On polémique sur une République qui met les petites porcelaines dans les grandes pour recevoir un monarque. On oublie au passage le vrai paradoxe qui marque la visite de Charles III.

Laurent Joffrin

Funestes fastes ? Faute de goût monarchique dans un pays républicain ? Banquet indécent quand une partie des Français doivent économiser sur leurs repas ? Le procès est compréhensible, le contraste choquant. La juxtaposition du luxe versaillais et de la misère des quartiers suscite la gêne et, parfois, l’indignation. Polémique classique et quelque peu attendue.

Une anecdote vient tempérer le réquisitoire. En 1982, un an après la victoire de la gauche, un débat divisa les hautes sphères : fallait-il recevoir le G7 avec une certaine munificence, ou bien jouer la sobriété qui sied à un gouvernement hautement social ? Certains proposèrent d’abriter le sommet dans une friche industrielle, d’autres dans une austère salle du nord. Soucieux de marquer la légitimité du pouvoir socialiste, François Mitterrand refusa de déroger à la tradition qui conduit la République française à user du prestige de son patrimoine d’Ancien Régime pour recevoir les chefs d’État étrangers avec les égards coutumiers. Sous sa présidence très socialiste, François Mitterrand organisa donc le sommet du G7 à Versailles et dîna lui aussi en grande pompe dans la Galerie des Glaces. Ainsi va la diplomatie qui suppose un certain décorum. Quant à l’argument du contraste avec les difficultés des Français, il vaut pour toutes les époques : il faudrait donc proscrire tout apparat. Au demeurant, beaucoup de Français, admirateurs discrets de la monarchie britannique, y auraient même vu une mauvaise manière faite à un roi très francophile.

En fait, la visite du souverain britannique a mis en lumière un autre paradoxe, plus politique et plus inquiétant pour l’avenir. Au moment où Charles III exhortait Français et Britanniques à une nouvelle « Entente Cordiale » pour sauvegarder la planète, à Londres, Rishi Sunak, premier ministre, venait d’annoncer qu’il repoussait d’au moins cinq ans les efforts de son gouvernement en faveur de la lutte pour le climat. On se demande parfois si la royauté anglaise n’est pas plus lucide que ses gouvernements. De de même qu’Élizabeth II réprouvait le Brexit in petto, Buckingham est plus écologiste que le 10 Downing Street. Faudrait-il rétablir les pouvoirs de l’ancienne monarchie ?
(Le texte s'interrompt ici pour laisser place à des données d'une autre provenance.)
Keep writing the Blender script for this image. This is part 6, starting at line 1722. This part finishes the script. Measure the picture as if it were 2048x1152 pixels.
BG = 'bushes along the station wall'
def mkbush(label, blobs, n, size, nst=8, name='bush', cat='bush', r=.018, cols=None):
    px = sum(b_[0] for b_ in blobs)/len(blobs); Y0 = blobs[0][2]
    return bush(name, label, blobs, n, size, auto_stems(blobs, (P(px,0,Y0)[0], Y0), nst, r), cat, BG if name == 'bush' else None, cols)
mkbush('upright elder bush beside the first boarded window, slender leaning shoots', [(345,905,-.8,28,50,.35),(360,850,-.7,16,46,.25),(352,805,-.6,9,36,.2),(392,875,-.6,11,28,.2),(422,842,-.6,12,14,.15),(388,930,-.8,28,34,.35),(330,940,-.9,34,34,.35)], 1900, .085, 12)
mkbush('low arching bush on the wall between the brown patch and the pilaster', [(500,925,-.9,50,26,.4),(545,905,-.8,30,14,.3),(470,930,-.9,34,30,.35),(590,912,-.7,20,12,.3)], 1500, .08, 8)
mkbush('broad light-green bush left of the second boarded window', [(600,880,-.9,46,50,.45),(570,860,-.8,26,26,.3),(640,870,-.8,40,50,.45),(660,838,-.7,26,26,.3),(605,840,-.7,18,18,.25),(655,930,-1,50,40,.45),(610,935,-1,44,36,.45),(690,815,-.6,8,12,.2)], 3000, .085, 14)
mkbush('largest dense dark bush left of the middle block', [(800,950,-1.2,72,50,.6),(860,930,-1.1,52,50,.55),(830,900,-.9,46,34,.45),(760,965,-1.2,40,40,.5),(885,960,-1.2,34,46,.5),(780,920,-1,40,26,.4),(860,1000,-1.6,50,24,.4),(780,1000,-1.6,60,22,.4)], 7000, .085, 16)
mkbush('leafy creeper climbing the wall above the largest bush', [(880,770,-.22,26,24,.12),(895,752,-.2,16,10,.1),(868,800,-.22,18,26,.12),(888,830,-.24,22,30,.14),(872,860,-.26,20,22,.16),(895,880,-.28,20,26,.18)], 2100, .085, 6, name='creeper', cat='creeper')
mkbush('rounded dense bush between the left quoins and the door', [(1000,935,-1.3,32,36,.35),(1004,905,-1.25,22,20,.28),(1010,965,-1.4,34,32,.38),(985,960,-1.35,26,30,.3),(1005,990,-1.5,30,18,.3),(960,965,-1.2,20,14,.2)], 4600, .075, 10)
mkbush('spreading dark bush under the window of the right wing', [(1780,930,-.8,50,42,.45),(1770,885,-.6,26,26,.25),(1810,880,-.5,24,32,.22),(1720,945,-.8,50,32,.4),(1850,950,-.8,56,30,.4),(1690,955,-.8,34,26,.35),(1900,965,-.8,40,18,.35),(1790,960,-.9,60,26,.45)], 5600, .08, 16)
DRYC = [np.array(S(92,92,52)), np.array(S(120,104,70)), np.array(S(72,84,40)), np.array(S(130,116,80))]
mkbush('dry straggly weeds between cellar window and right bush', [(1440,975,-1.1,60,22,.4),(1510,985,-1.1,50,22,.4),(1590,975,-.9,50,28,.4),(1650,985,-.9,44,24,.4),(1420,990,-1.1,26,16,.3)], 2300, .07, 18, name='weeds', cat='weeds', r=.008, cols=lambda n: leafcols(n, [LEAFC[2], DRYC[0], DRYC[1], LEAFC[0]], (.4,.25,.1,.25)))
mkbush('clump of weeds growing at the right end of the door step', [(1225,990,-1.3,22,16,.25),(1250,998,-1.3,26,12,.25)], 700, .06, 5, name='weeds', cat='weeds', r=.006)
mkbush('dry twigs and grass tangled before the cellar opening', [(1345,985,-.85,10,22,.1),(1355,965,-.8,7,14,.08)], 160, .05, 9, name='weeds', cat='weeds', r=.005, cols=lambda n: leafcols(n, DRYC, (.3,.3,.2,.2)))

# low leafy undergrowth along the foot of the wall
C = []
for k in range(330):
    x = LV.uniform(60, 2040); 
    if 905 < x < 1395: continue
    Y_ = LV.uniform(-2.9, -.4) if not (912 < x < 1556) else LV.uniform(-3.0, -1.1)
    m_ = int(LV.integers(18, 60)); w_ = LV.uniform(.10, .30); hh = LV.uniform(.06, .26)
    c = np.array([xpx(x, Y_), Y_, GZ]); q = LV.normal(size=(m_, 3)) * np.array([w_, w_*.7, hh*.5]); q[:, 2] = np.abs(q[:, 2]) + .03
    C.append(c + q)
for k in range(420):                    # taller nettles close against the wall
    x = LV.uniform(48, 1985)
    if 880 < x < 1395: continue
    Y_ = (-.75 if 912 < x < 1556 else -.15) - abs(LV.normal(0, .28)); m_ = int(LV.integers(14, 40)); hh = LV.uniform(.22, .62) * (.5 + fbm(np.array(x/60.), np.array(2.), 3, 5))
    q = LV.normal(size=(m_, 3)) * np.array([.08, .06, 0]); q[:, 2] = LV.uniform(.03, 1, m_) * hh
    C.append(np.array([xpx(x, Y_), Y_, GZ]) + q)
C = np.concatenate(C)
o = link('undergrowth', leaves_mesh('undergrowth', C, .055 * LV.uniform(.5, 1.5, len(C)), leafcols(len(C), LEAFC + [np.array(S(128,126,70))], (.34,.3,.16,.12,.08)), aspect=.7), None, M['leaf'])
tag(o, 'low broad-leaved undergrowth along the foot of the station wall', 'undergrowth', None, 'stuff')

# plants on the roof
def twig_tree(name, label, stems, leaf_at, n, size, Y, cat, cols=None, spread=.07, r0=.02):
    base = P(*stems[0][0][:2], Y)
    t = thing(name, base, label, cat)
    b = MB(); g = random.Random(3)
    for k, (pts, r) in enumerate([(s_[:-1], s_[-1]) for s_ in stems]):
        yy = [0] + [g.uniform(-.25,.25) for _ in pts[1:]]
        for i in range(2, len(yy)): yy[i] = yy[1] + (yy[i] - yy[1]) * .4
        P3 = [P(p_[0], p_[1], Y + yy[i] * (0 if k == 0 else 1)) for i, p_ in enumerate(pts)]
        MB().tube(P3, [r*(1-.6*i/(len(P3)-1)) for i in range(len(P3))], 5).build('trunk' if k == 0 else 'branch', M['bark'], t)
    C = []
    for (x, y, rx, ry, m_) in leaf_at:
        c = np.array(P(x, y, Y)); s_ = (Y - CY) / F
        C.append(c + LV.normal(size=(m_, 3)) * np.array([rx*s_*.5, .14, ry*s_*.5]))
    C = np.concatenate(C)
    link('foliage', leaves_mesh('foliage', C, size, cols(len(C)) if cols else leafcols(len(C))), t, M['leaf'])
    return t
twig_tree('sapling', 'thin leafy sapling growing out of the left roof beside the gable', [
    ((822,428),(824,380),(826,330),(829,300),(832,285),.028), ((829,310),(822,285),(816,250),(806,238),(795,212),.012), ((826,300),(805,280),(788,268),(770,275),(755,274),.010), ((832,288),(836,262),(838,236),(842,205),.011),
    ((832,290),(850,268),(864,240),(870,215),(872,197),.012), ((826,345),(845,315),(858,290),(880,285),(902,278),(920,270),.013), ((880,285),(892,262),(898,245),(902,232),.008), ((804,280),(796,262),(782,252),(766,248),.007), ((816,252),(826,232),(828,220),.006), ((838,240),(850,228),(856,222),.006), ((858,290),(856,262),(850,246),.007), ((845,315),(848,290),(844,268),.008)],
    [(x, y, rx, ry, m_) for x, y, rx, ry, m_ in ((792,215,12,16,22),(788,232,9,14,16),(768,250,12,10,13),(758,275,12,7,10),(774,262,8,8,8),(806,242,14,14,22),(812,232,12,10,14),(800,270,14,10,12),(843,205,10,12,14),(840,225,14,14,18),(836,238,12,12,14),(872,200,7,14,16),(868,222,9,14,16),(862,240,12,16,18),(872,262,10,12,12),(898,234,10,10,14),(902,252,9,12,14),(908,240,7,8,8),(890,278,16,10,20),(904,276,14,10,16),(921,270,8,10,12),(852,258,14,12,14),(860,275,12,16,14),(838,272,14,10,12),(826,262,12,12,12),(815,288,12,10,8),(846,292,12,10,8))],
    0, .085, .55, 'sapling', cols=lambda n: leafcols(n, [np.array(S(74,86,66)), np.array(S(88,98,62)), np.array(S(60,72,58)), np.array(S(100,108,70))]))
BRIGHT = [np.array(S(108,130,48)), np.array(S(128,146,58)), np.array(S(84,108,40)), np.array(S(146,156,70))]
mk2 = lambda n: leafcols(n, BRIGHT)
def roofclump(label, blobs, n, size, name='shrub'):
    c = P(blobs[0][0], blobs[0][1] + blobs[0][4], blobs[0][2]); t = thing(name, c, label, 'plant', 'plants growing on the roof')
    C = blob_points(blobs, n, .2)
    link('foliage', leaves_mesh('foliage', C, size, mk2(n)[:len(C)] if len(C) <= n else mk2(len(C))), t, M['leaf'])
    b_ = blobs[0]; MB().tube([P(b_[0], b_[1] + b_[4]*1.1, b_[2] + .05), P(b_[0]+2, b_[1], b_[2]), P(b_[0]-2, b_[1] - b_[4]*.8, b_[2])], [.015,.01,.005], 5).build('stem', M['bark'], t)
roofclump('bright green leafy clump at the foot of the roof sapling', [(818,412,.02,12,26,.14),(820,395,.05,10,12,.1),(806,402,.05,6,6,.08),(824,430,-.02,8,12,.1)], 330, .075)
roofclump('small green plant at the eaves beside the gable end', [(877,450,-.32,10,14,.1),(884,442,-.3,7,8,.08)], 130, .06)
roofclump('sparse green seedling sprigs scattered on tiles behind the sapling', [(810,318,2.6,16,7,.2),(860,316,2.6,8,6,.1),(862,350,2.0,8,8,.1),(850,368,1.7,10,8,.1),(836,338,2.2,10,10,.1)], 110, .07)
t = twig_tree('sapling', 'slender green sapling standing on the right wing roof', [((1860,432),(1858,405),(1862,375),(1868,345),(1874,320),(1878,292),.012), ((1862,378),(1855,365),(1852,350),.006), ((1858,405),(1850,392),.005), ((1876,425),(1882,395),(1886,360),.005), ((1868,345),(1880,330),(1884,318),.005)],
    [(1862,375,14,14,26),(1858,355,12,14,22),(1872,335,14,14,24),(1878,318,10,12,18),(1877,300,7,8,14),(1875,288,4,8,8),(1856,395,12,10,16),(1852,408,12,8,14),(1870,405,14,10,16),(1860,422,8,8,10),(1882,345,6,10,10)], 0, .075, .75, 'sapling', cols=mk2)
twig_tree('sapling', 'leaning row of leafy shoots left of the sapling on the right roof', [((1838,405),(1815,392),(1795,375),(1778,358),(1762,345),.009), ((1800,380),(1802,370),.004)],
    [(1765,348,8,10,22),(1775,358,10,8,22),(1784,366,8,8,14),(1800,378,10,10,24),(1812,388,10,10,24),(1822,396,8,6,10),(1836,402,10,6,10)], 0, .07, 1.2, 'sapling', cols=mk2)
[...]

Il y a dans le geste anti-climat de Rishi Sunak un calcul politique qui risque de se répandre. Le Parti conservateur a récemment conservé une circonscription perdue d’avance en faisant campagne contre les restrictions de la circulation automobile décidée par le maire travailliste de Londres. Manifestement, le Premier ministre en a déduit qu’une politique moins écologique pouvait payer dans une élection. Dans beaucoup de pays, la droite et l’extrême-droite comptent mobiliser l’électorat contre l’écologie, par nature « punitive », contre les écologistes, « des idéologues fous », contre les investissements et les contraintes qu’implique une lutte active pour le climat. Danger majeur : à un moment où les climato-sceptiques, avec des habits neufs, reprennent de l’influence, le discours antiécologique pourrait assurer une prime politique aux conservateurs de tous poils. Voilà qui mérite réflexion.